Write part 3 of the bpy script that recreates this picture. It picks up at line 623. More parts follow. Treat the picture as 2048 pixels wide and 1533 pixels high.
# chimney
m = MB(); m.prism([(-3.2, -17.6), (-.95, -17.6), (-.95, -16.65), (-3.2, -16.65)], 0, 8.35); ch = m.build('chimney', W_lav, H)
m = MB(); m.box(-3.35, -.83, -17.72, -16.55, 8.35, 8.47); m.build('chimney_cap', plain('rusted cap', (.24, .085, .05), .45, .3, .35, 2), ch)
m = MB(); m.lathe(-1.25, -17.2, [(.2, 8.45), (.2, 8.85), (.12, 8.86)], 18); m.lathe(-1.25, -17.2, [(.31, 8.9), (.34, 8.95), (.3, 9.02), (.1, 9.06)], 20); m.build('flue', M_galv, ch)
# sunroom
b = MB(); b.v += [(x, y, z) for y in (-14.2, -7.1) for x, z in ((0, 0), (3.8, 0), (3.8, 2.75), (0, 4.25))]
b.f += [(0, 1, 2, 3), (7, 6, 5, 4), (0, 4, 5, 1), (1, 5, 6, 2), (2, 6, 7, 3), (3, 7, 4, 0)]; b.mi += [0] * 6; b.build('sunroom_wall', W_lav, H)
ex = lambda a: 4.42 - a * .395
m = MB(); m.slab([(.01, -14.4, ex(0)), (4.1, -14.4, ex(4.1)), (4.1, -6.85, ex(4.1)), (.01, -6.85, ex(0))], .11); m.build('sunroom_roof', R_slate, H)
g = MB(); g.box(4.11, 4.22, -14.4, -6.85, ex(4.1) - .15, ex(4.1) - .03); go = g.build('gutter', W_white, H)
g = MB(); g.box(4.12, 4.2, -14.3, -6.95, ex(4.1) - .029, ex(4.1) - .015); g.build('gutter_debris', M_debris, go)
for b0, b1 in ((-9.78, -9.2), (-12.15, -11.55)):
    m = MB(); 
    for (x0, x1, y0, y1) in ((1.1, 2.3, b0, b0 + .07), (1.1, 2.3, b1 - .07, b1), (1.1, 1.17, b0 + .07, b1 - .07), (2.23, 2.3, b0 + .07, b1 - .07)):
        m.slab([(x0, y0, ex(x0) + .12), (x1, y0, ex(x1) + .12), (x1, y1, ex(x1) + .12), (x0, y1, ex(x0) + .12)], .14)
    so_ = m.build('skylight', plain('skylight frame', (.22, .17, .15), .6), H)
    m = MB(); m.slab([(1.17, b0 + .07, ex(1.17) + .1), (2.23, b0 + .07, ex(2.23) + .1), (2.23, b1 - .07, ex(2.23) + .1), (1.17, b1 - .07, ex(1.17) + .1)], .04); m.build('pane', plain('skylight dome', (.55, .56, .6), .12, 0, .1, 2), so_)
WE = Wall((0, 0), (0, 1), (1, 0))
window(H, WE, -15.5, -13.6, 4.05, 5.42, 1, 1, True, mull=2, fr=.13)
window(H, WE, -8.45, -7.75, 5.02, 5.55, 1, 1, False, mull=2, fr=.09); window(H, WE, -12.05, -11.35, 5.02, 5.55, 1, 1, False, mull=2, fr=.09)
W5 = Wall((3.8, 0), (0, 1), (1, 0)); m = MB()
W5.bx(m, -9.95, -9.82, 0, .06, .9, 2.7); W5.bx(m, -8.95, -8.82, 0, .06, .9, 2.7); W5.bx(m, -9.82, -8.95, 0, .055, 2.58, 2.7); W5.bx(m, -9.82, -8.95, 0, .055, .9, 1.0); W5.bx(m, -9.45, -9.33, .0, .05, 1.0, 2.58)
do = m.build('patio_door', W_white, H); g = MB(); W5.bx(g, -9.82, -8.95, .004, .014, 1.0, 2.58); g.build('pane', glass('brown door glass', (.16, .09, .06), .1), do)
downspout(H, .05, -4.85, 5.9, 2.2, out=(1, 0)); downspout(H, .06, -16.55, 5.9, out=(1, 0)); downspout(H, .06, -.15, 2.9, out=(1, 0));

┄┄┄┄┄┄

— Challenge —
Set out the complete listing exactly as shown.

— Solution for this exercise —
Write part 3 of the bpy script that recreates this picture. It picks up at line 623. More parts follow. Treat the picture as 2048 pixels wide and 1533 pixels high.
# chimney
m = MB(); m.prism([(-3.2, -17.6), (-.95, -17.6), (-.95, -16.65), (-3.2, -16.65)], 0, 8.35); ch = m.build('chimney', W_lav, H)
m = MB(); m.box(-3.35, -.83, -17.72, -16.55, 8.35, 8.47); m.build('chimney_cap', plain('rusted cap', (.24, .085, .05), .45, .3, .35, 2), ch)
m = MB(); m.lathe(-1.25, -17.2, [(.2, 8.45), (.2, 8.85), (.12, 8.86)], 18); m.lathe(-1.25, -17.2, [(.31, 8.9), (.34, 8.95), (.3, 9.02), (.1, 9.06)], 20); m.build('flue', M_galv, ch)
# sunroom
b = MB(); b.v += [(x, y, z) for y in (-14.2, -7.1) for x, z in ((0, 0), (3.8, 0), (3.8, 2.75), (0, 4.25))]
b.f += [(0, 1, 2, 3), (7, 6, 5, 4), (0, 4, 5, 1), (1, 5, 6, 2), (2, 6, 7, 3), (3, 7, 4, 0)]; b.mi += [0] * 6; b.build('sunroom_wall', W_lav, H)
ex = lambda a: 4.42 - a * .395
m = MB(); m.slab([(.01, -14.4, ex(0)), (4.1, -14.4, ex(4.1)), (4.1, -6.85, ex(4.1)), (.01, -6.85, ex(0))], .11); m.build('sunroom_roof', R_slate, H)
g = MB(); g.box(4.11, 4.22, -14.4, -6.85, ex(4.1) - .15, ex(4.1) - .03); go = g.build('gutter', W_white, H)
g = MB(); g.box(4.12, 4.2, -14.3, -6.95, ex(4.1) - .029, ex(4.1) - .015); g.build('gutter_debris', M_debris, go)
for b0, b1 in ((-9.78, -9.2), (-12.15, -11.55)):
    m = MB(); 
    for (x0, x1, y0, y1) in ((1.1, 2.3, b0, b0 + .07), (1.1, 2.3, b1 - .07, b1), (1.1, 1.17, b0 + .07, b1 - .07), (2.23, 2.3, b0 + .07, b1 - .07)):
        m.slab([(x0, y0, ex(x0) + .12), (x1, y0, ex(x1) + .12), (x1, y1, ex(x1) + .12), (x0, y1, ex(x0) + .12)], .14)
    so_ = m.build('skylight', plain('skylight frame', (.22, .17, .15), .6), H)
    m = MB(); m.slab([(1.17, b0 + .07, ex(1.17) + .1), (2.23, b0 + .07, ex(2.23) + .1), (2.23, b1 - .07, ex(2.23) + .1), (1.17, b1 - .07, ex(1.17) + .1)], .04); m.build('pane', plain('skylight dome', (.55, .56, .6), .12, 0, .1, 2), so_)
WE = Wall((0, 0), (0, 1), (1, 0))
window(H, WE, -15.5, -13.6, 4.05, 5.42, 1, 1, True, mull=2, fr=.13)
window(H, WE, -8.45, -7.75, 5.02, 5.55, 1, 1, False, mull=2, fr=.09); window(H, WE, -12.05, -11.35, 5.02, 5.55, 1, 1, False, mull=2, fr=.09)
W5 = Wall((3.8, 0), (0, 1), (1, 0)); m = MB()
W5.bx(m, -9.95, -9.82, 0, .06, .9, 2.7); W5.bx(m, -8.95, -8.82, 0, .06, .9, 2.7); W5.bx(m, -9.82, -8.95, 0, .055, 2.58, 2.7); W5.bx(m, -9.82, -8.95, 0, .055, .9, 1.0); W5.bx(m, -9.45, -9.33, .0, .05, 1.0, 2.58)
do = m.build('patio_door', W_white, H); g = MB(); W5.bx(g, -9.82, -8.95, .004, .014, 1.0, 2.58); g.build('pane', glass('brown door glass', (.16, .09, .06), .1), do)
downspout(H, .05, -4.85, 5.9, 2.2, out=(1, 0)); downspout(H, .06, -16.55, 5.9, out=(1, 0)); downspout(H, .06, -.15, 2.9, out=(1, 0));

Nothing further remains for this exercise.